Contrer l’ambition chinoise

Depuis longtemps, les pays européens et les États-Unis adoptent des attitudes divergentes à l'égard de la Chine. Jusqu'à récemment, Washington souhaitait mettre en place une politique de blocage économique similaire à celle qui avait été utilisée contre l'URSS pendant la guerre froide. À cette époque, les États-Unis et l'URSS échangeaient deux milliards de dollars de marchandises par an. Aujourd'hui, les échanges économiques entre Pékin et Washington s'élèvent à deux milliards de dollars par jour. Bien entendu, les échanges économiques sont également très importants entre la Chine et l'Europe. La stratégie occidentale consiste donc à limiter les risques en réduisant les dépendances à l'égard de la Chine et à contrer son expansion en nouant des alliances avec les pays du Sud global. Ces alliances doivent permettre d'éviter que le clivage Nord/Sud ne s'accentue encore plus.
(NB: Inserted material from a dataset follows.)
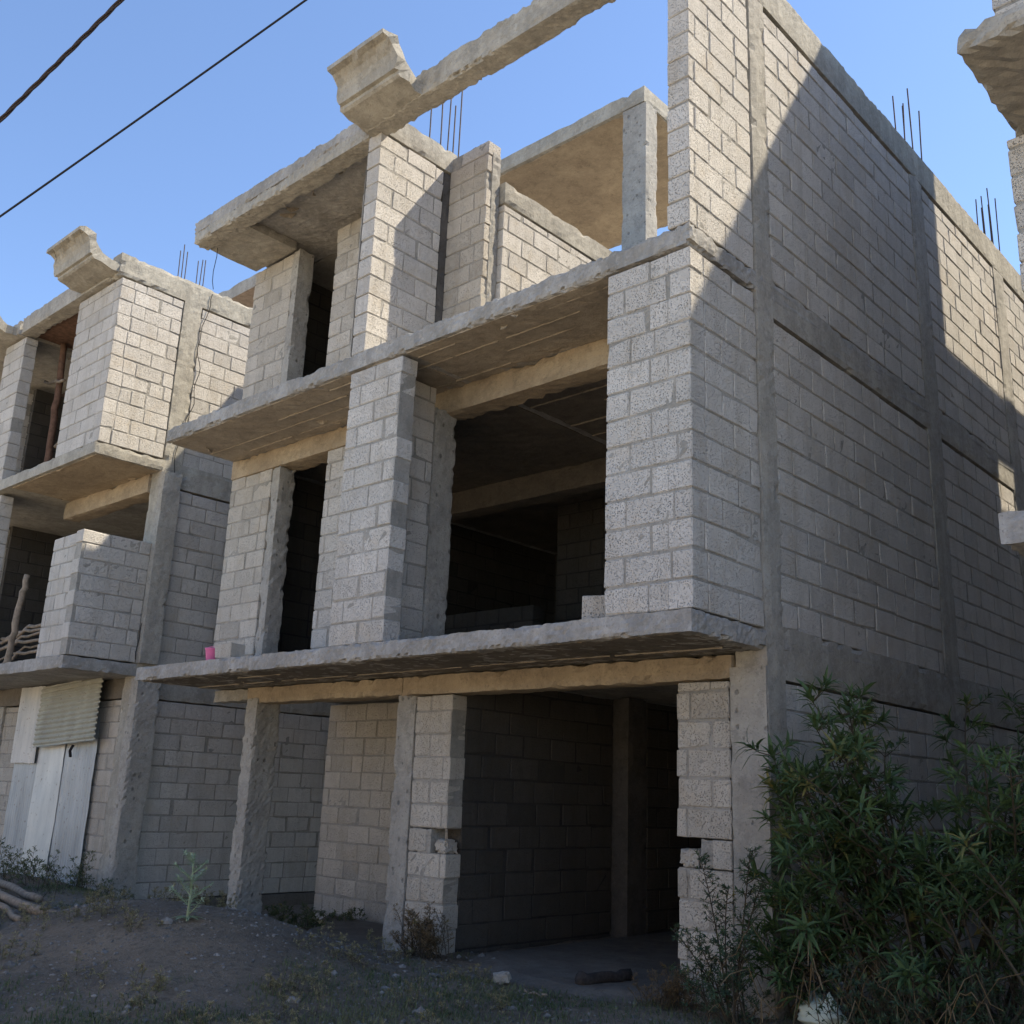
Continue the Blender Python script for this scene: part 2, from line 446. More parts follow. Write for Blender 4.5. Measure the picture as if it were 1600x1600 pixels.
# ================================================================ THE MAIN BUILDING
B = thing('unfinished_building', 'central grey block shell with a wide dark ground floor doorway and tall blank side wall', 'building', (-3.8, 7, -1.4), 'unfinished concrete block houses in a row')
GZ = -1.9
YB = 14.0
# --- side wall on x = 0
ycol = [(.98, 1.25), (4.58, 4.95), (7.36, 7.76), (10.6, 10.98), (13.6, 14.0)]
for i, (y0, y1) in enumerate(ycol):
    conc('column', B, (-.26, .012), (y0, y1), (GZ, 7.06), 'conc', .08, .008, .022)
lv = [(GZ, .92), (1.32, 3.92), (4.28, 7.04)]
for li, (za, zb) in enumerate(lv):
    for i in range(4):
        wall(B, 'y', ycol[i][1] + .012, ycol[i + 1][0] - .008, 0, za, zb, seed=li * 7 + i, phase=random.uniform(0, .3), mres=.05 if i < 2 else .12)
conc('beam', B, (-.26, .010), (1.25, YB), (.92, 1.33), 'conc', .09, .008, .02)
conc('beam', B, (-.26, .010), (1.25, YB), (3.93, 4.27), 'conc', .09, .008, .02)
conc('beam', B, (-.27, .014), (-.02, YB), (7.06, 7.44), 'conc_beam', .05, .008, .012)
# front bay of the side wall, carried by the jutting slab
wall(B, 'y', .0, .965, 0, 1.28, 4.06, p0=(.0, .2), seed=31, phase=.2, mres=.04)
wall(B, 'y', .0, .965, 0, 4.25, 7.04, p0=(.0, .0), seed=32, phase=.1, mres=.04)
# --- first storey front
wall(B, 'x', -.77, 0.0, 0, 1.28, 4.06, p1=(.2, .0), seed=33, phase=-.01, mres=.04)
wall(B, 'x', -4.02, -3.24, 0, 1.28, 4.06, p1=(0, .012), seed=34, phase=-.02, mres=.04)
wall(B, 'y', .22, .79, -3.6, 1.28, 4.06, seed=35, phase=.1, mres=.05)
conc('column', B, (-3.86, -3.59), (.80, 1.1), (1.28, 3.84), 'conc_pit', .05, .008, .02)
conc('column', B, (-.27, -.02), (1.26, 1.5), (1.28, 3.84), 'conc_pit', .12)
wall(B, 'x', -7.65, -6.76, .98, 1.28, 3.84, p0=(0, 0), seed=36, phase=.1, mres=.045, mats=('block_warm', 'mortar'))
conc('column', B, (-6.73, -6.56), (.965, 1.2), (1.28, 3.82), 'conc_pit', .06, .012, .025)
wall(B, 'x', -5.64, -4.02, .98, 1.28, 3.84, seed=37, phase=.1, mres=.045)
conc('beam', B, (-7.65, -3.88), (.96, 1.26), (3.82, 4.07), 'conc_warm', .06, .012, .028)
conc('beam', B, (-3.87, -.27), (.93, 1.2), (3.80, 4.07), 'conc_warm', .06, .012, .028)
# --- slabs
s1 = conc('slab', B, (-7.58, .006), (-.03, YB), (1.12, 1.275), 'conc_edge', .034, .02, .04, coarse_y=1.3)
s2 = conc('slab', B, (-7.66, .008), (-.012, YB), (4.07, 4.245), 'conc_edge', .034, .018, .035, coarse_y=1.3)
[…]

Cet objectif s'est traduit par de nombreuses invitations de dirigeants de pays de la région : la Corée du Sud, l'Inde, l'Indonésie, les Îles Cook, le Vietnam, les Comores ou encore l'Australie, cette dernière étant déjà bien acquise à la cause occidentale.
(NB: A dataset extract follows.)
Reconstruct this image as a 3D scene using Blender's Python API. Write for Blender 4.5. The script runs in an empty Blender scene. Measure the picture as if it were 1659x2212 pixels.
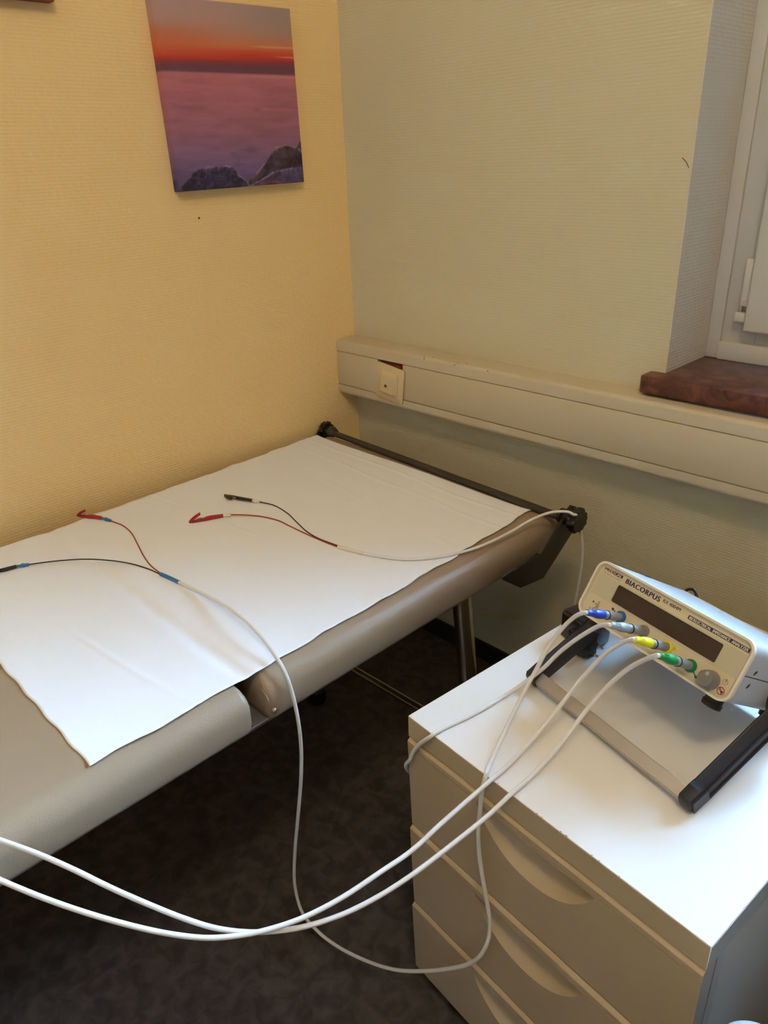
import bpy, bmesh, math, random
import numpy as np
from mathutils import Vector, Matrix, noise

# ------------------------------------------------------------------ camera, sky, lamps, exposure
SC = bpy.context.scene
COL = SC.collection
PI = math.pi

cam_d = bpy.data.cameras.new('camera')
cam = bpy.data.objects.new('camera', cam_d)
COL.objects.link(cam)
cam_d.sensor_fit = 'VERTICAL'
cam_d.sensor_height = 36.0
cam_d.lens = 1613.354 / 2212.0 * 36.0
cam_d.clip_start = 0.02
CAM_R = Matrix(((0.701630, -0.282402, 0.654191), (0.711667, 0.323227, -0.623743), (-0.035306, 0.903202, 0.427761)))
m4 = CAM_R.to_4x4()
m4.translation = Vector((1.33795, -1.20058, 1.11590))
cam.matrix_world = m4
SC.camera = cam

SC.view_settings.view_transform = 'Standard'
SC.view_settings.look = 'None'
SC.view_settings.exposure = 0.0
SC.view_settings.gamma = 1.0
SC.view_settings.use_curve_mapping = False
try:
    SC.cycles.use_denoising = True
    SC.cycles.max_bounces = 8
    SC.cycles.diffuse_bounces = 5
    SC.cycles.caustics_reflective = False
    SC.cycles.caustics_refractive = False
    SC.cycles.sample_clamp_indirect = 0.0
except Exception:
    pass

world = bpy.data.worlds.new('overcast_sky')
SC.world = world
world.use_nodes = True
bg = world.node_tree.nodes['Background']
bg.inputs[0].default_value = (0.336, 0.607, 1.0, 1)
bg.inputs[1].default_value = 155.0

def lamp(name, loc, rot, size, size_y, energy, color, portal=False, shape='RECTANGLE'):
    d = bpy.data.lights.new(name, 'AREA')
    d.shape = shape; d.size = size
    if shape in ('RECTANGLE', 'ELLIPSE'): d.size_y = size_y
    d.energy = energy; d.color = color
    if portal: d.cycles.is_portal = True
    o = bpy.data.objects.new(name, d); COL.objects.link(o)
    o.location = loc; o.rotation_euler = rot
    return o
# daylight enters through the window (portal only guides the sampling of the sky)
lamp('window_portal', (1.27, 0.30, 1.54), (math.radians(-90), 0, 0), 1.00, 1.50, 1, (1, 1, 1), portal=True)
# the warm ceiling lamp of the room
gl_d = bpy.data.lights.new('ceiling_globe', 'POINT'); gl_d.energy = 31.5; gl_d.color = (1.0, 0.74, 0.42); gl_d.shadow_soft_size = 0.14
gl_o = bpy.data.objects.new('ceiling_globe', gl_d); COL.objects.link(gl_o); gl_o.location = (1.60, -1.30, 2.25)

# ------------------------------------------------------------------ helpers
def lin(h):
    h = h.lstrip('#')
    v = [int(h[i:i+2], 16) / 255 for i in (0, 2, 4)]
    return tuple(c / 12.92 if c <= 0.04045 else ((c + 0.055) / 1.055) ** 2.4 for c in v)

def mat(name, col, rough=0.5, metal=0.0, spec=0.5, bump=None, coat=0.0):
    """bump = (noise scale xyz, strength, distance, detail)"""
    m = bpy.data.materials.new(name); m.use_nodes = True
    nt = m.node_tree; b = nt.nodes['Principled BSDF']
    b.inputs['Base Color'].default_value = (*col, 1)
    b.inputs['Roughness'].default_value = rough
    b.inputs['Metallic'].default_value = metal
    b.inputs['Specular IOR Level'].default_value = spec
    if coat: b.inputs['Coat Weight'].default_value = coat
    if bump:
        tc = nt.nodes.new('ShaderNodeTexCoord'); mp = nt.nodes.new('ShaderNodeMapping')
        nz = nt.nodes.new('ShaderNodeTexNoise'); bp = nt.nodes.new('ShaderNodeBump')
        mp.inputs['Scale'].default_value = bump[0]
        nz.inputs['Scale'].default_value = 1.0; nz.inputs['Detail'].default_value = bump[3]
        bp.inputs['Strength'].default_value = bump[1]; bp.inputs['Distance'].default_value = bump[2]
        nt.links.new(tc.outputs['Object'], mp.inputs['Vector'])
        nt.links.new(mp.outputs['Vector'], nz.inputs['Vector'])
        nt.links.new(nz.outputs['Fac'], bp.inputs['Height'])
        nt.links.new(bp.outputs['Normal'], b.inputs['Normal'])
    return m

def mottle(m, c1, c2, scale, detail=6, lo=0.35, hi=0.65, dist=0.0):
    nt = m.node_tree; b = nt.nodes['Principled BSDF']
    tc = nt.nodes.new('ShaderNodeTexCoord'); nz = nt.nodes.new('ShaderNodeTexNoise'); cr = nt.nodes.new('ShaderNodeValToRGB')
    nz.inputs['Scale'].default_value = scale; nz.inputs['Detail'].default_value = detail
    nz.inputs['Distortion'].default_value = dist
    e = cr.color_ramp.elements
    e[0].position = lo; e[0].color = (*c1, 1); e[1].position = hi; e[1].color = (*c2, 1)
    nt.links.new(tc.outputs['Object'], nz.inputs['Vector']); nt.links.new(nz.outputs['Fac'], cr.inputs['Fac'])
    nt.links.new(cr.outputs['Color'], b.inputs['Base Color'])
    return nz, cr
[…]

Malheureusement, aucun changement majeur n’a été annoncé de ce côté-là. “Les Occidentaux ont montré qu’ils prennent conscience de cette division avec les pays du « Sud global », mais s’ils continuent à penser qu’il suffit de quelques consultations pour que les pays du Sud se rallient à leurs positions, ils se trompent d’époque”, analyse le géopolitologue et directeur de l’IRIS, Pascal Boniface.

L'Élysée avait affirmé juste avant l'ouverture du sommet que ce n'était "pas un G7 antichinois". Cela n'a pas empêché les sept pays de faire des reproches assez virulents à Pékin concernant sa stratégie en mer de Chine, son attitude envers Taïwan ou les pressions économiques exercées sur les pays faisant partie des "Nouvelles routes de la soie". Lorsque l'on pense à la politique de sanctions souvent appliquée par l'Europe ou les États-Unis ou à l'extraterritorialité du droit américain, on comprend vite que certains de ces reproches n'ont pas lieu d'être. La réaction chinoise ne s'est pas fait attendre et un des objectifs de ce sommet s'est effondré. "Le G7 s'ingère grossièrement dans les affaires intérieures de la Chine. Il a calomnié et discrédité la Chine avec malveillance. Ses déclarations sont pleines d'arrogance et de préjugés sinistres," s'est insurgé le porte-parole du ministère chinois des Affaires étrangères.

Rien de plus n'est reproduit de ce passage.